Freddie Mac: Best solution for multifamily financing is securitization

The four-year old Freddie MacMultifamily securitization program provides investors, borrowers and taxpayers financed in the government-sponsored enterprise with profit generation and transfer of risk away from the company, according the vice president of pricing, costing and capital deployment Mitchell Resnick of Freddie Mac. 

 

“Borrowers who choose to sell us a loan for securitization instead of selling it to us to hold in our portfolio receive lower cost financing,” said spokesperson Patti Boerger with Freddie Mac. “This helps keep the rental financing market liquid and rentals affordable.  The vast majority of Multifamily mortgages we purchase are for rentals that are affordable to those earning less than the  local area median income.”

Rental leasing volumes rose each month for the past two years, according to CoreLogic, and are expected to continue to rise.  

The majority of the Freddie Mac multifamily business comes through the Capital Markets Execution product, where the GSE purchases mortgages secured by apartment housing from an approved lender network, and then pools and sells the loans as commercial mortgage-backed securities, or Freddie K-Deals.

Each K-Deal is about $1.2 billion in senior, guaranteed bonds and about $200 million in unguaranteed subordinate bonds, which accounts for the majority of the loan risk.
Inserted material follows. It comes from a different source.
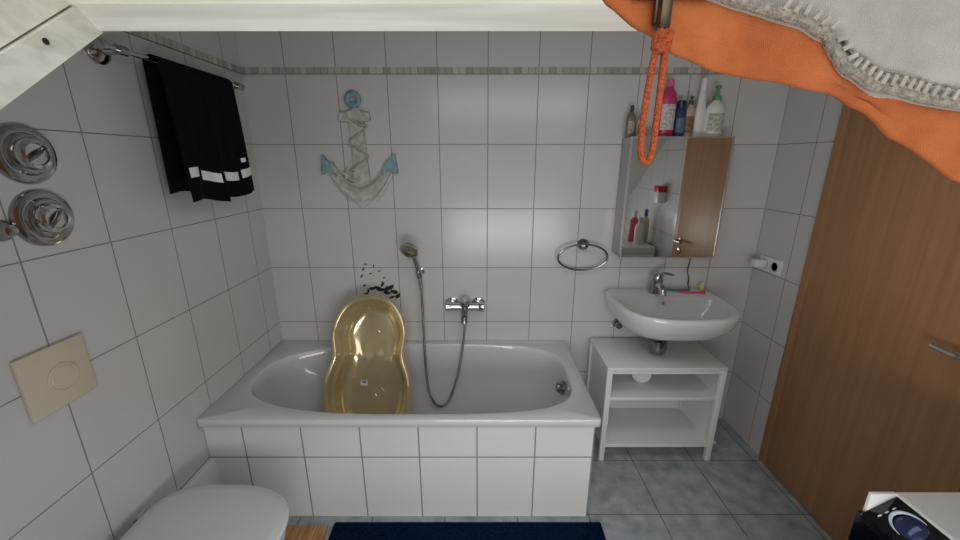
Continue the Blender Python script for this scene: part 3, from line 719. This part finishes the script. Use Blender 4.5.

The risk of losses is then transferred up the capital stack to the bonds guaranteed.

If a loan were to experience losses, the subordinated bonds already sold to third-party investors would absorb it, thereby lessening the risk to the issuer Freddie Mac and by extension the American taxpayer. 

“Securitization is the best vehicle we have for pairing our borrowers’ financing needs with the risk appetite and return requirements of a diverse group of capital markets investors,” Resnick said in a blogpost on Freddie Mac’s website.

Freddie Mac uses a prior approval underwriting process to manage the risk associated with any individual loan. In-house underwriters make credit decisions based on various factors including strength of sponsors, cash equity and historical property operations.

As a result, the GSE has posted $40 billion of settled K-Deals since its creation in 2008.